Dr. Robert M. Hazen will deliver the next Dialogues of Discovery lecture at Janelia. Hazen’s talk, “Chance, Necessity, and the Origins of Life,” is on Wednesday, March 6 at 7:00 p.m. All Dialogues of Discovery lectures are free and open to the public, but tickets are required for admission.
About the Talk
Earth’s 4.5 billion year history is a complex tale of physical and chemical processes, as well as "frozen accidents." This history is preserved in mineral species, and can be explored in new approaches called "mineral evolution" and "mineral ecology." In this lecture, Hazen will discuss how Earth’s changing mineralogy reflects the co-evolving geosphere and biosphere in surprising ways that touch on life's origins.
About Robert Hazen
Hazen is Senior Staff Scientist at the Carnegie Institution’s Geophysical Laboratory and Clarence Robinson Professor of Earth Sciences at George Mason University. He received a bachelor of science and master of science in geology at Massachusetts Institute of Technology, and a PhD at Harvard University in Earth science. He was a NATO Postdoctoral Fellow at Cambridge University.

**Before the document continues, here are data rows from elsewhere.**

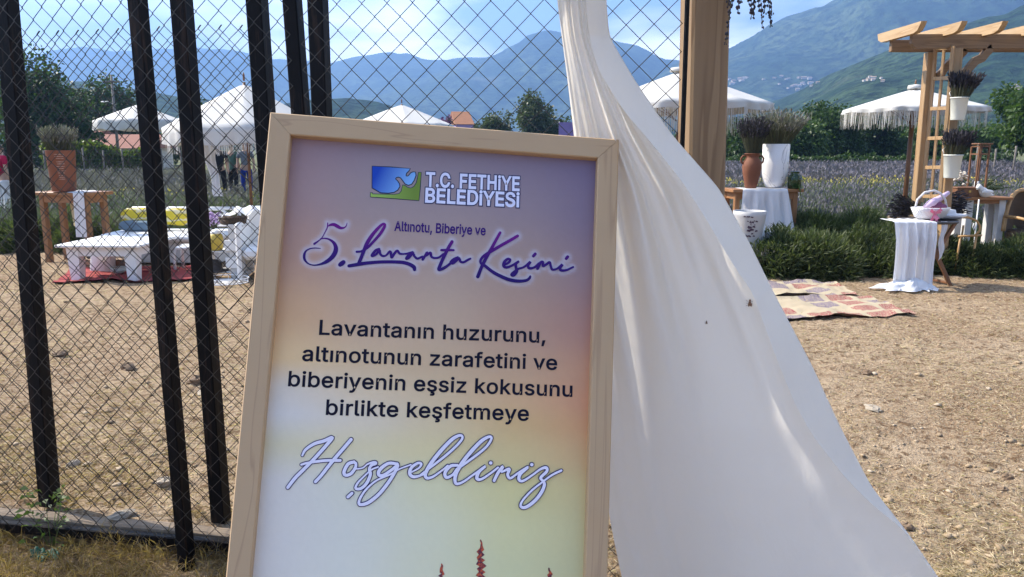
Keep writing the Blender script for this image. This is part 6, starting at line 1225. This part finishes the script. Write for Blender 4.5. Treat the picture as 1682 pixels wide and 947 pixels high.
for k in range(26):
    a = rng.uniform(-.35, .95) if k % 4 else rng.uniform(1.8, 3.2); L_ = rng.uniform(.28, .50); dr = np.array((math.cos(a)*.9, rng.uniform(-.5, .5), .35+.55*math.sin(abs(a)))); n_ = 60; u = np.linspace(.12, 1, n_); B = dr[None]*u[:, None]*L_; B[:, 2] -= .16*u**2*L_; sdv = np.cross(dr, (0, 0, 1)); D = dr[None]*.8+sdv[None]*np.where(np.arange(n_) % 2, 1, -1)[:, None]*.7+rng.normal(size=(n_, 3))*.12; V_.append(blades_arr(B, D, .085*(1.1-u*.6), .008, .2, rng))
mesh_np("fronds", *joined(V_), leaf("dark_palm", (.022, .038, .018), (.05, .075, .032), .2), t)
mb = MB(); mb.lathe([(.05, 0), (.075, .02), (.085, .09), (.07, .14), (.06, .14)], n=18); mb.build("pot", plain("dark_pot", (.06, .045, .035), .6), t)
q = XY(1596, 10.3); t = thing("plant_hook", "thin white metal hook stand below the white legged table", "stand", (q.x, q.y, 0)); mb = MB(); h_ = P(1596, 327, 10.3).z
mb.tube([(0, 0, -.02), (0, 0, h_)], .009, 8); mb.build("rod", WHITE_PAINT, t); mb = MB(); mb.tube([(0, 0, h_*.62), (-.03, 0, h_*.55), (-.045, 0, h_*.60), (-.03, 0, h_*.65)], .007, 6); mb.tube([(-.09, 0, .005), (.09, 0, .005)], .008, 6); mb.tube([(0, -.09, .005), (0, .09, .005)], .008, 6); mb.build("curl", WHITE_PAINT, t)
# bentwood footrest
RATTAN = plain("rattan_cane", (.42, .24, .09), .5, .25, 12, .2, 60)
dF = 9.55; t = thing("rattan_footrest", "bent rattan footrest curling out behind the draped table", "footrest")
mb = MB(); mb.tube([P(1545, 357, dF), P(1575, 356.5, dF), P(1592, 357, dF), P(1604, 362, dF), P(1610, 371, dF), P(1609, 379, dF), P(1602, 386, dF)], .014, 8); mb.build("bent_arm", RATTAN, t)
mb = MB(); mb.tube([P(1574, 388, dF), P(1612, 386, dF)], .014, 8); mb.build("runner", RATTAN, t)
mb = MB()
for px in (1578, 1604): a = P(px, 387, dF); mb.tube([a, Vector((a.x, a.y+.05, -.03))], .013, 8); mb.tube([a+Vector((0, .30, .1)), Vector((a.x, a.y+.35, -.03))], .013, 8)
mb.build("legs", RATTAN, t)
# wicker chair
q = XY(1694, 10.5); zt_ = P(1694, 311, 10.5).z; t = thing("wicker_chair", "round backed brown wicker chair at the right edge of the photo", "chair", (q.x, q.y, 0), .35)
_wk = Mat("brown_wicker", (.20, .115, .05), .6); co = _wk.co(); w1 = _wk.n("ShaderNodeTexWave", Vector=co, Scale=18.0, Distortion=.6); w2 = _wk.n("ShaderNodeTexWave", Vector=co, Scale=18.0, Distortion=.6, bands_direction='Z'); wx = _wk.math('MULTIPLY', w1.outputs[1], w2.outputs[1])
_wk.color(_wk.mix(wx, (.05, .028, .014), (.17, .10, .045))); _wk.bump(wx, .8, .01); WICKER = _wk.m
ch_ = zt_; sh = .44; bw = .40
mb = MB()
def fb(u, v):
    a = lerp(PI*1.02, -PI*.02, u); r_ = lerp(.10, 1, v); return (math.cos(a)*bw*r_, .26-.10*math.cos(a)**2*r_+.06*(1-r_), sh+.02+(ch_-sh-.04)*max(0, math.sin(a))*r_*1.0)
mb.grid(fb, 36, 12); mb.build("woven_back", WICKER, t)
mb = MB(); mb.tube([fb(u, 1) for u in np.linspace(0, 1, 30)], .028, 8); mb.build("rim", RATTAN, t)
mb = MB(); mb.lathe([(.36, sh-.10), (.40, sh-.08), (.41, sh), (.36, sh+.03), (0, sh+.03)], n=30, sy=.8); mb.build("seat", WICKER, t)
for sx in (-1, 1):
    mb = MB(); mb.tube([(sx*.39, .16, sh+.22), (sx*.44, -.05, sh+.22), (sx*.42, -.24, sh+.19), (sx*.37, -.29, sh+.06)], .022, 8); mb.build("armrest", RATTAN, t)
    for sy in (-1, 1): mb = MB(); mb.tube([(sx*.29, sy*.22, sh-.08), (sx*.33, sy*.27, -.03)], [.028, .022], 8); mb.build("leg", RATTAN, t)
# ------------------------------------------------------------------ left yard furniture
# red rug
def red_rug():
    m = Mat("red_rug_weave", (.4, .06, .06), .95, 0, .1); co = m.co(); x = m.n("ShaderNodeSeparateXYZ", Vector=co); st = m.math('FRACT', m.math('MULTIPLY', x.outputs[1], 3.2))
    m.color(m.mix(m.ramp(st, [(.4, 0.0), (.42, 1.0), (.55, 1.0), (.57, 0.0)]), m.mix(m.noise(co, 60, 3), (.28, .06, .06), (.36, .10, .09)), (.15, .02, .035))); m.bump(m.noise(co, 300, 2), .4, .004); return m.m
rug("red woven rug under the white coffee table and sofa", [(84, 470), (335, 462), (332, 440), (118, 446)], red_rug(), 3)
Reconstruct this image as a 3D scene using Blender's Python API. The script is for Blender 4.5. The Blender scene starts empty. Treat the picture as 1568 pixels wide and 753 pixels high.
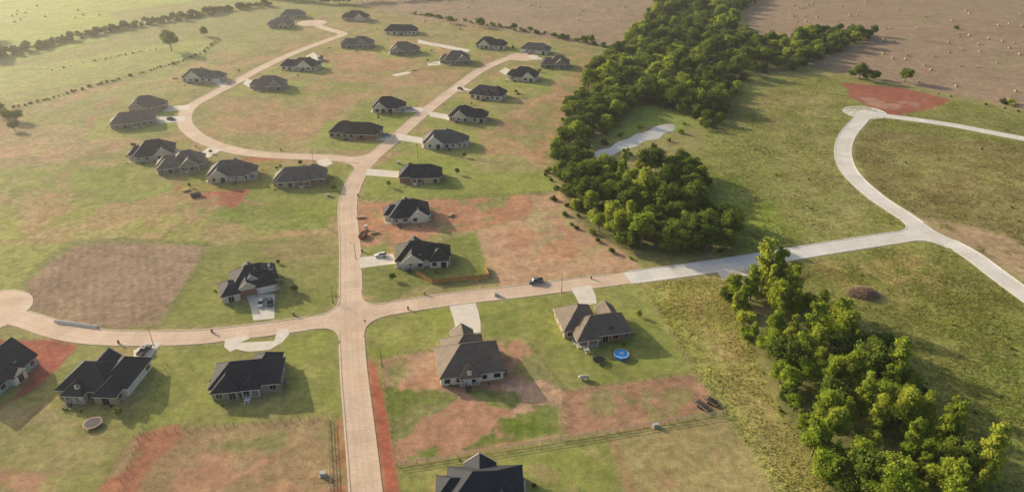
import bpy, math, random, bmesh
import numpy as np
from mathutils import Vector, Matrix
random.seed(7); RNG=np.random.default_rng(7)
scene=bpy.context.scene
# ------------------------------------------------------------------ camera / survey
H=135.0; F=1080.0; TH=math.atan(596/1080.0)
cT,sT=math.cos(TH),math.sin(TH)
def G(u,v):
    """survey mark -> ground metres (flat ground, z=0)"""
    v=max(v,-188)
    x=(u-784)/F; y=(v-376)/F
    t=H/(sT+y*cT)
    return (x*t, t*(cT-y*sT))
cam=bpy.data.cameras.new('camera'); co=bpy.data.objects.new('camera',cam); scene.collection.objects.link(co)
cam.lens=36*F/1568; cam.sensor_width=36; cam.clip_start=1; cam.clip_end=20000
co.location=(0,0,H); co.rotation_euler=(math.pi/2-TH,0,0); scene.camera=co
# ------------------------------------------------------------------ light
EL=math.radians(19); az=Vector((-0.80,0.60))
w=bpy.data.worlds.new('World'); scene.world=w; w.use_nodes=True
nt=w.node_tree; bg=nt.nodes['Background']; sky=nt.nodes.new('ShaderNodeTexSky')
sky.sky_type='NISHITA'; sky.sun_disc=False; sky.sun_elevation=EL; sky.sun_rotation=math.atan2(az.x,az.y)%(2*math.pi)
sky.dust_density=4.0
nt.links.new(sky.outputs[0],bg.inputs[0]); bg.inputs[1].default_value=0.15
sl=bpy.data.lights.new('sun','SUN'); sl.energy=5; sl.angle=math.radians(0.6); sl.color=(1,0.87,0.64)
so=bpy.data.objects.new('sun',sl); scene.collection.objects.link(so)
d=Vector((-az.x*math.cos(EL),-az.y*math.cos(EL),-math.sin(EL)))
so.rotation_euler=d.to_track_quat('-Z','Y').to_euler(); so.location=(0,0,300)
scene.view_settings.view_transform='Standard'; scene.view_settings.look='None'; scene.view_settings.exposure=0
# ------------------------------------------------------------------ helpers
class MB:
    def __init__(s): s.v=[]; s.f=[]; s.m=[]; s.uv=None
    def add(s,vs,fs,m=0):
        o=len(s.v); s.v.extend([tuple(p) for p in vs])
        for f in fs: s.f.append([i+o for i in f]); s.m.append(m)
    def box(s,x0,y0,z0,x1,y1,z1,m=0):
        s.add([(x0,y0,z0),(x1,y0,z0),(x1,y1,z0),(x0,y1,z0),(x0,y0,z1),(x1,y0,z1),(x1,y1,z1),(x0,y1,z1)],
              [(0,3,2,1),(4,5,6,7),(0,1,5,4),(1,2,6,5),(2,3,7,6),(3,0,4,7)],m)
    def beam(s,a,b,r,m=0,r2=None,n=4):
        a=Vector(a);b=Vector(b);dd=(b-a)
        if dd.length<1e-4:return
        dd.normalize(); r2=r if r2 is None else r2
        up=Vector((0,0,1)) if abs(dd.z)<.9 else Vector((1,0,0))
        e=dd.cross(up).normalized(); g=dd.cross(e)
        vs=[]
        for P,R in((a,r),(b,r2)):
            for k in range(n):
                t=2*math.pi*(k+.5)/n; vs.append(P+e*R*math.cos(t)+g*R*math.sin(t))
        s.add(vs,[(k,(k+1)%n,n+(k+1)%n,n+k) for k in range(n)]+[tuple(range(n))[::-1],tuple(range(n,2*n))],m)
    def cyl(s,c,r,h,n=16,m=0,r2=None,axis='z'):
        c=Vector(c); ax={'z':Vector((0,0,1)),'x':Vector((1,0,0)),'y':Vector((0,1,0))}[axis]
        s.beam(c,c+ax*h,r,m,r2,n)
    def obj(s,name,mats,parent=None,loc=None,rot=None,smooth=False):
        me=bpy.data.meshes.new(name); me.from_pydata(s.v,[],s.f)
        for mm in mats: me.materials.append(mm)
        me.polygons.foreach_set('material_index',s.m)
        if smooth: me.polygons.foreach_set('use_smooth',[True]*len(s.f))
        me.update()
        o=bpy.data.objects.new(name,me); scene.collection.objects.link(o)
        if parent: o.parent=parent
        if loc: o.location=loc
        if rot is not None: o.rotation_euler=(0,0,rot)
        return o
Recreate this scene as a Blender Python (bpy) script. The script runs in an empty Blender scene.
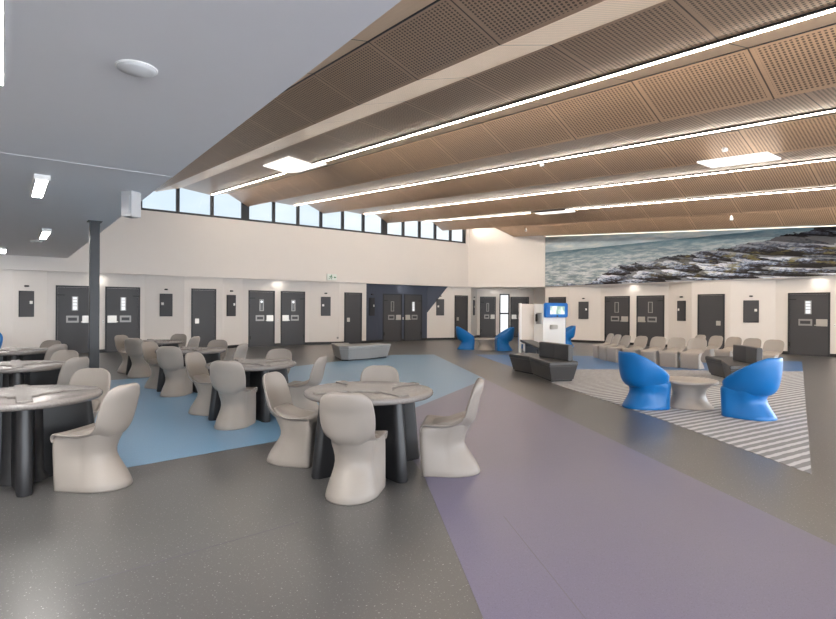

Hazen’s recent research in part examines the role of minerals in life’s origins, with a focus on mineral-catalyzed organic synthesis and interactions between biomolecules and mineral surfaces. Since 2008 Hazen and his colleagues have explored “mineral evolution” and “mineral ecology”—new approaches that exploit large and growing mineral data resources to explore the co-evolution of the geo- and biospheres.